At the Blue Ribbon panel at the recent Convergence 2006 Transportation Electronics Conference, Jeffrey Owens, president of Delphi Corp.'s Electronics & Safety unit, takes a lighthearted jab at auto makers that place inordinate emphasis on component cost.

“Software is generally considered free,” Owens says with a grin, drawing chuckles from the audience and some fellow auto suppliers on the panel.

One of the panelists was Hans-Georg Frischkorn, executive director-global electrical systems controls and software for General Motors Corp., Delphi's largest customer. As part of its bankruptcy case, Delphi has complained that thousands of its contracts with GM are unprofitable.
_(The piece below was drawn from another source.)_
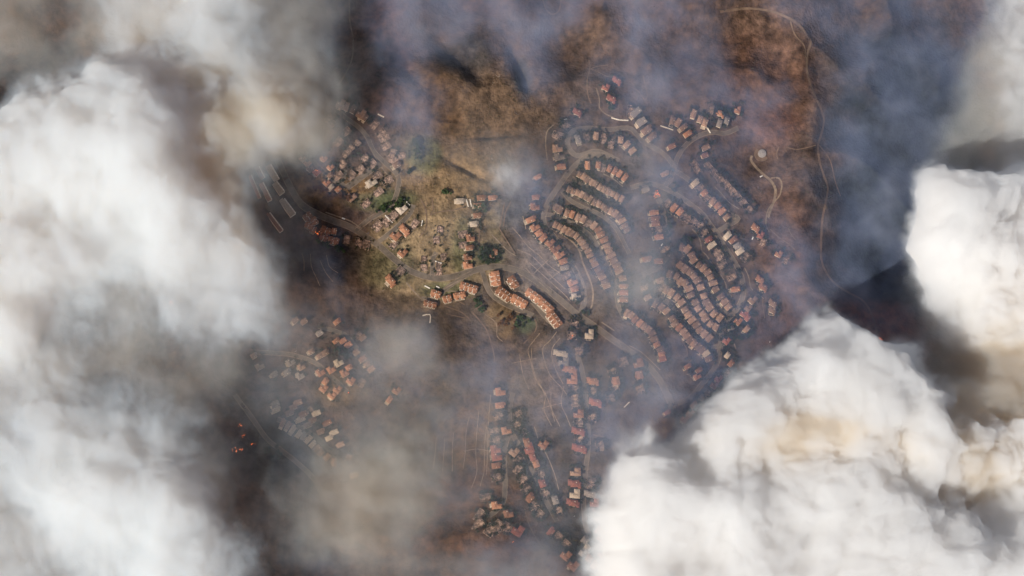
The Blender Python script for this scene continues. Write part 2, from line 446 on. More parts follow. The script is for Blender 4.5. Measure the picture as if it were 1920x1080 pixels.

Later in the panel session, responding to the comment, Frischkorn suggests GM could be paying too much for automotive software, and that GM would begin “true-cost analysis” to determine precisely how much GM should be paying for software.

Afterward, Frischkorn tells Ward's there may be some instances when “we are paying too little,” he says. “We don't really understand the cost of software.”

True cost analysis will entail a series of metrics that will take into account manufacturing, quality control, engineering and the ability to reuse software.

“The first step is to establish a good database on software. We lack data in the industry on that,” Frischkorn says.

Owens tells Ward's he doubts GM's true-cost analysis will result in massive software price cuts. Actually, he's hoping the study will prove Delphi deserves to be paid more.

“I don't think we'll have a negative impact from that at all,” he says. “I think we could actually go the other way. I think we're undervalued in some portions of our software development.”

Owens says Delphi's exposure to total cost analysis in other component sectors “has been very positive.”

Suppliers such as Delphi are responsible for providing vast amounts of electronic functionality in vehicles today and deserve to be duly compensated, he says.

“It's becoming such a huge component of our delivered product now and such an invisible one that, in the end, the consumer doesn't see that,” he says. “The consumer doesn't understand it, and, frankly, most of the car companies' senior management doesn't understand it, either.”

Owens says the average vehicle in North America today has about 22 electronic controllers, compared with about 15 globally.